As an infant network, Fox could not compete in securing contracts for these events, and so decided to revive the unruly sitcom spirit of the '70s. "You go after the disaffected audience, the one that isn't being served," says Beckman. "In Fox's case that was male, younger, 12- to 24-[year-old], urban viewers."
The clout of Fox and HBO on Sunday night has some of the networks rethinking their strategy. They still create far more original dramatic programming than their upstart rivals -- 22 hours per week to Fox's 15 and HBO's 2 -- and ABC has enjoyed modest Sunday success since 2001 with Alias and The Practice, and now maybe Desperate Housewives, as has NBC with Law & Order: Criminal Intent. But executives are just as likely to move high-rated Sunday night pilots to bolster other nights of the week. Twin Peaks might have been as ideal Black Sabbath fare for ABC as The X-Files was for Fox in the mid-'90s. But after Lynch's brilliant two-hour Sunday debut in 1990, it was dropped into the Thursday lineup, where after an acclaimed first season it quickly hemorrhaged viewers.

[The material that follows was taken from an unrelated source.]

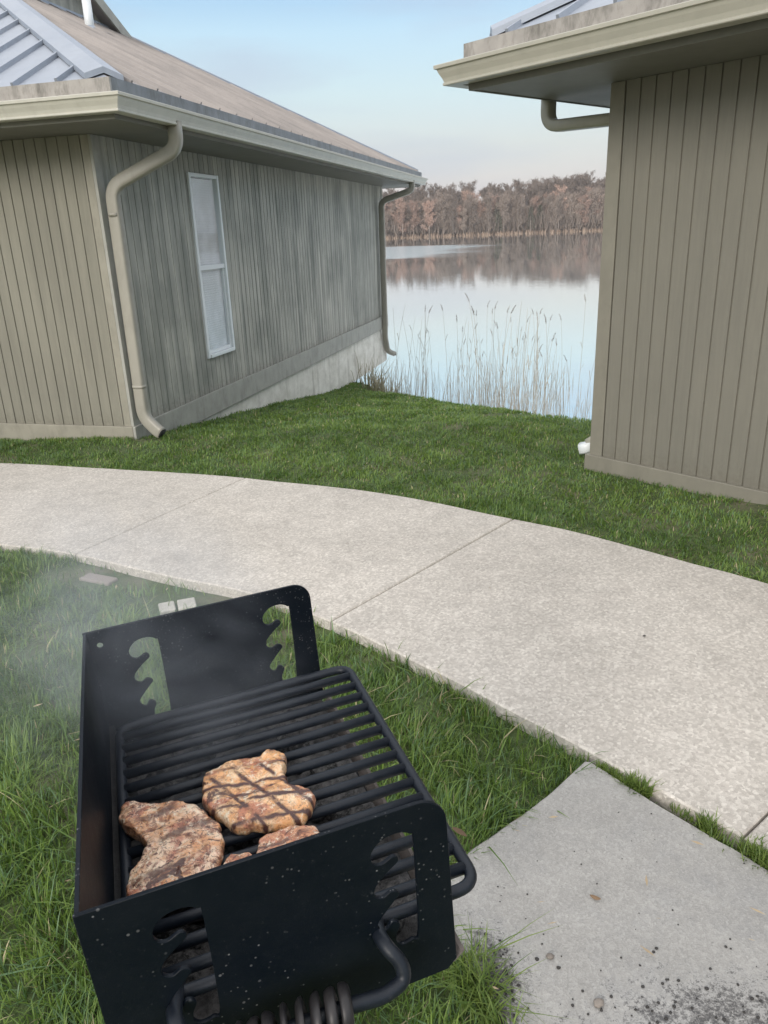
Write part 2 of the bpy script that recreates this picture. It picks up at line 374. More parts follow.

Sunday night remains the place where promising series are given tryouts as pilots.
One thing hasn't changed about Sunday night. 60 Minutes is in its 36th season and owes more than a little of its longevity to its twilight timeslot. (For its first 7 years on CBS it ran on Tuesdays at 10-11 p.m. and regularly lost to ABC's Marcus Welby, M.D.) Bringing down the curtain on the weekend, 60 Minutes sets the table with crises for the week ahead. It now risks becoming the Dorian Gray of television, with its reporters aging as horribly as its viewers. (The average age of both is now 60-something.) But as the confessional where an ex-president went to unpack his sins before the nation and as a podium where some of Bush's toughest critics, from Paul O'Neill to Richard Clarke, were first widely seen and heard, 60 Minutes once again this year proved its importance to American political life. HBO and Fox can play havoc with television's moral compass because CBS's aging crew still manage to set the course for Sunday nights.